At the same time, the labor interests backing Chan are cool on a Great Highway measure, as they feel it will bring out voters who could likely be hostile to the CEO tax and other labor-backed revenue measures.
Lucas Lux, president of Friends of Sunset Dunes and an opponent of the measure, got the call on Friday morning that Wong plans to support the ballot initiative, Lux said.
Before Wong was appointed, he told Lux that he would host neighborhood forums to inform his decision. But then Wong “said on the phone that his office didn’t have capacity to organize an open process itself,” Lux said.
“We are deeply disappointed with Supervisor Wong,” Lux wrote in a statement. “We believed that he was serious when he said he wanted to help restore trust after a divisive few years in the Sunset. Instead, he’s doing the opposite: claiming he’d listen to constituents while actively turning his back on them.”

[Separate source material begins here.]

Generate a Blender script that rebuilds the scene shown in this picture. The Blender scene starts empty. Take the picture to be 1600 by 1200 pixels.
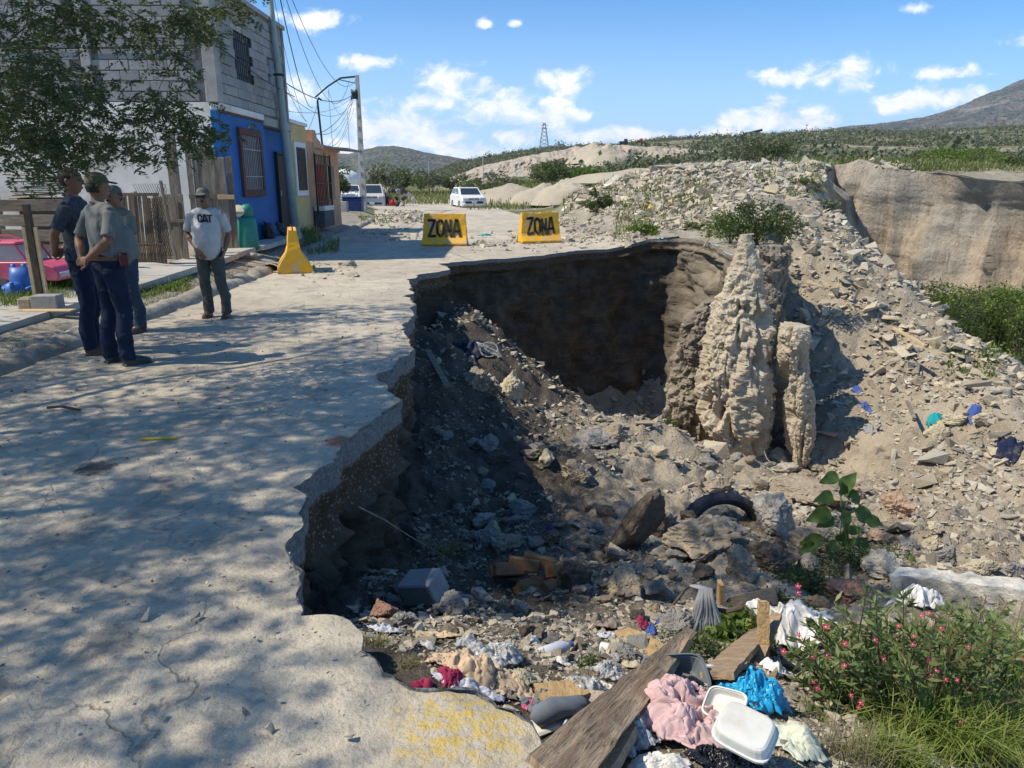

A town hall on the future of Sunset Dunes, organized by the pro-park nonprofit, was slated to take place on Jan. 7. Over 200 people have registered to attend, according to the Friends of Sunset Dunes.
The nonprofit said it will “do everything we can to protect the park we love.”
Wong had discussed the Great Highway in private meetings with people including Lux, Vin Budhai, one of the plaintiffs of a lawsuit that claims that its closure was unlawful and at a public meeting organized by the political group ConnectedSF.
Budhai, who called Wong the day before his appointment and met with him again two weeks ago, caught him up to speed on the Great Highway lawsuit, which is slated to have a hearing in early January.
“I commend him for listening to everyone,” Budhai said. “He met people from both sides. He did the right thing.”